REQUIREMENTS
Write the number of lines holding the word "script", and nothing else.

(Records with scene code)
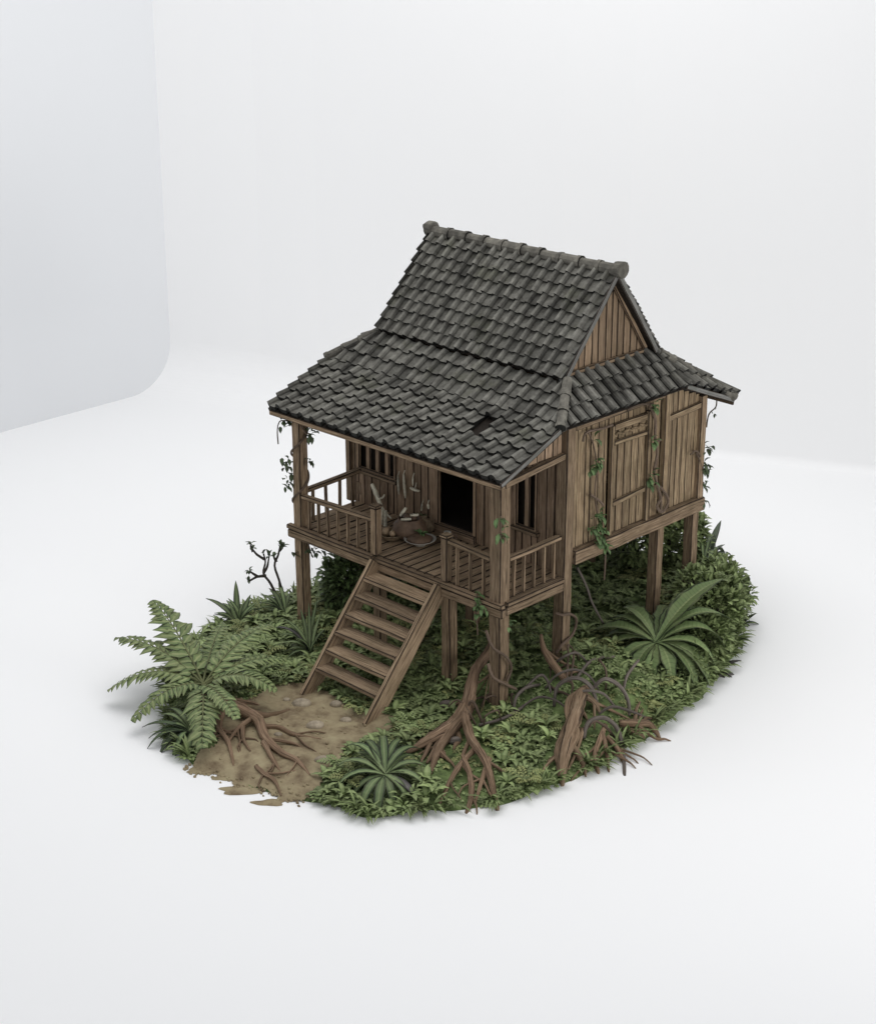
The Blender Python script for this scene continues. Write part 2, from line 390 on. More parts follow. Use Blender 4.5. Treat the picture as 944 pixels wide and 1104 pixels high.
# crumbs and clods of earth, most of them along the rim
nP = len(PATH); done = 0
while done < 330:
    if rnd() < .6:
        k = random.randrange(nP); t = rnd(); a, b_ = PATH[k], PATH[(k + 1) % nP]; x = a[0] + (b_[0] - a[0]) * t + random.gauss(0, .06); y = a[1] + (b_[1] - a[1]) * t + random.gauss(0, .06)
    else:
        x, y = ru(min(xs), max(xs)), ru(min(ys), max(ys))
        if not inpoly(x, y, PATH): continue
    done += 1; r = ru(.012, .034); z = max(gz(x, y), FLOOR_Z) + (.02 if inpoly(x, y, PATH) and edge_dist(x, y) > .1 else .006)
    mb.lathe((x, y, z), [(r, -.01), (r * 1.05, r * .25), (r * .6, r * .7), (.002, r * .8)], n=7, wob=.25, sq=ru(.6, 1))
struct(mb.build('dirt_path', M_DIRT, smooth=True))
for (px, py, L, w, ang) in (((3.440, -4.173, -0.440), 0, .36, .13, .75), ((3.976, -4.138, -0.440), 0, .24, .10, .8), ((2.930, -4.170, -0.440), 0, .14, .07, .6)):
    mb = MB(); n = 22; ring = []
    for k in range(n):
        a = 2 * math.pi * k / n; r = 1 + .16 * math.sin(3 * a + L * 20) + .1 * math.sin(5 * a)
        x, y = L * math.cos(a) * r, w * math.sin(a) * r
        ring.append(V((px[0] + x * math.cos(ang) - y * math.sin(ang), px[1] + x * math.sin(ang) + y * math.cos(ang), FLOOR_Z + .004)))
    c = V((px[0], px[1], FLOOR_Z + .016))
    inn = [r.lerp(c, .4) + V((0, 0, .007)) for r in ring]
    for k in range(n):
        mb.quad([ring[k], ring[(k + 1) % n], inn[(k + 1) % n], inn[k]], [(0, 0)] * 4)
        mb.quad([inn[k], inn[(k + 1) % n], c], [(0, 0)] * 3)
    struct(mb.build('dirt_patch', M_DIRT, smooth=True))

# ------------------------------------------------------------------ house
W, VY, D, HD, HM = 4.667, 1.488, 4.964, 1.58, 1.723
house = thing('stilt_house', (W / 2, D / 2, FLOOR_Z), 'weathered brown timber house on stilts with grey tiled two-tier roof', 'house')
def part(mb, name, mats=WOODS, parent=house, smooth=False): return mb.build(name, mats, parent, smooth)
def one(name, p0, p1, w, h, parent=house, mats=WOODS, **k):
    m = MB(); m.beam(p0, p1, w, h, **k); return m.build(name, mats, parent)
# posts  (x, y, z0, z1, size)
for (x, y, z1, w) in ((.07, .07, 3.52, .19), (W - .08, .08, 3.5, .23), (W - .05, VY + .03, 4.12, .21), (W - .07, 3.92, 1.78, .185), (W - .07, D - .08, 1.78, .185),
                      (3.50, .1, 1.42, .19), (1.90, .12, 1.42, .17), (.0, VY + .1, 1.6, .2), (.05, D - .1, 1.75, .2), (2.4, D - .1, 1.75, .19), (2.4, 3.0, 1.75, .19), (2.6, VY + .1, 1.6, .19), (0.05, 3.2, 1.75, .19)):
    z0 = gz(x, y) - .12
    one('post', (x, y, z0), (x + ru(-.015, .015), y + ru(-.015, .015), z1), w, w, jit=.006, side=(1, 0, 0), c=.016)
# beams under the veranda and the floor: a thin proud rim over a deeper beam
def rim_beam(p0, p1, out, z, h2=.15):
    p0 = V(p0); p1 = V(p1); o = V(out)
    one('rim_board', p0 + o * .03 + V((0, 0, z - .035)), p1 + o * .03 + V((0, 0, z - .035)), .11, .075, jit=.004)
    one('floor_beam', p0 + V((0, 0, z - .08 - h2 / 2)), p1 + V((0, 0, z - .08 - h2 / 2)), .12, h2, jit=.005)
rim_beam((-.14, -.01, 0), (1.93, -.01, 0), (0, -1, 0), HD + .02)
rim_beam((1.94, .03, 0), (3.46, .03, 0), (0, -1, 0), HD - .0)
rim_beam((3.47, -.01, 0), (W + .10, -.01, 0), (0, -1, 0), HD + .02)
rim_beam((W + .01, .07, 0), (W + .01, VY - .07, 0), (1, 0, 0), HD + .02)
rim_beam((-.0, .07, 0), (-.0, VY, 0), (-1, 0, 0), HD + .02)
one('floor_beam', (W + .03, VY + .14, 1.88), (W + .03, D + .06, 1.88), .15, .24, jit=.006)
one('floor_beam', (W, D - .02, 1.86), (-.1, D - .02, 1.86), .14, .24)
one('floor_beam', (-.02, D, 1.86), (-.02, VY, 1.86), .14, .24)
mb = MB()
x = -.1
while x < W - .05:
    w = ru(.17, .24); w = min(w, W - .02 - x)
    y0 = .0 if not (1.97 < x + w / 2 < 3.46) else -.0
    mb.beam((x + w / 2, y0 + ru(.02, .035), HD + .005 + ru(-.006, .006)), (x + w / 2, VY + .025, HD + .005 + ru(-.006, .006)), w - .012, .05, side=(1, 0, 0), jit=.003)
    x += w
part(mb, 'veranda_deck', [M_DECK, M_EDGE])
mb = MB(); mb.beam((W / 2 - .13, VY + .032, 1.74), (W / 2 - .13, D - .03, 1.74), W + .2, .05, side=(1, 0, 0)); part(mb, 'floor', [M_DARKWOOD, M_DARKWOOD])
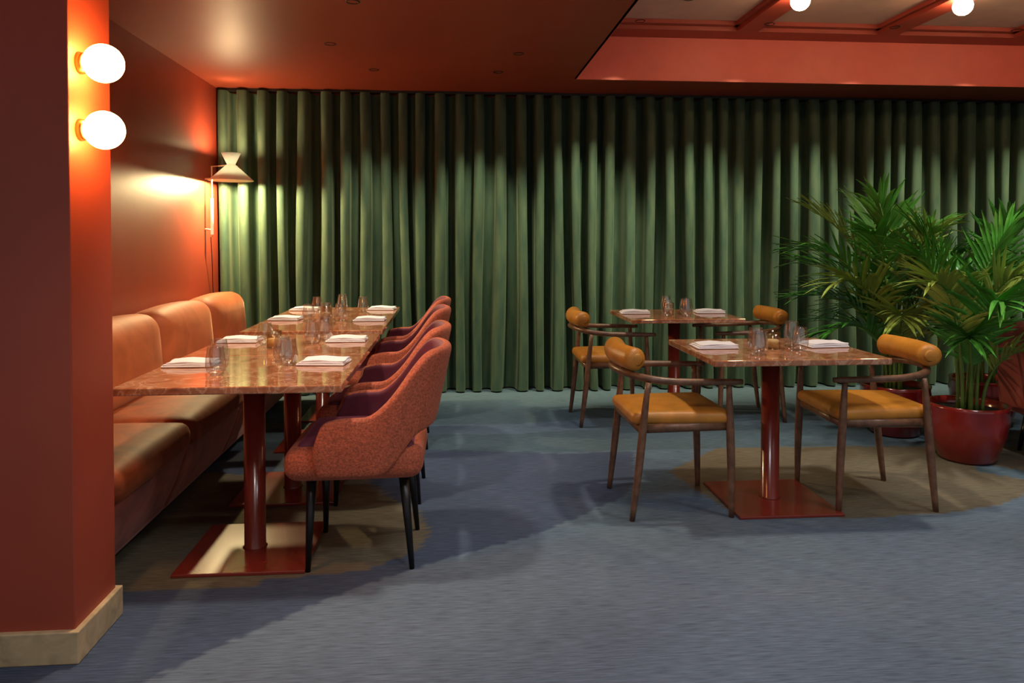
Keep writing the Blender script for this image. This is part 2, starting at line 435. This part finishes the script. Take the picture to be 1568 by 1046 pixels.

RESPONSE
2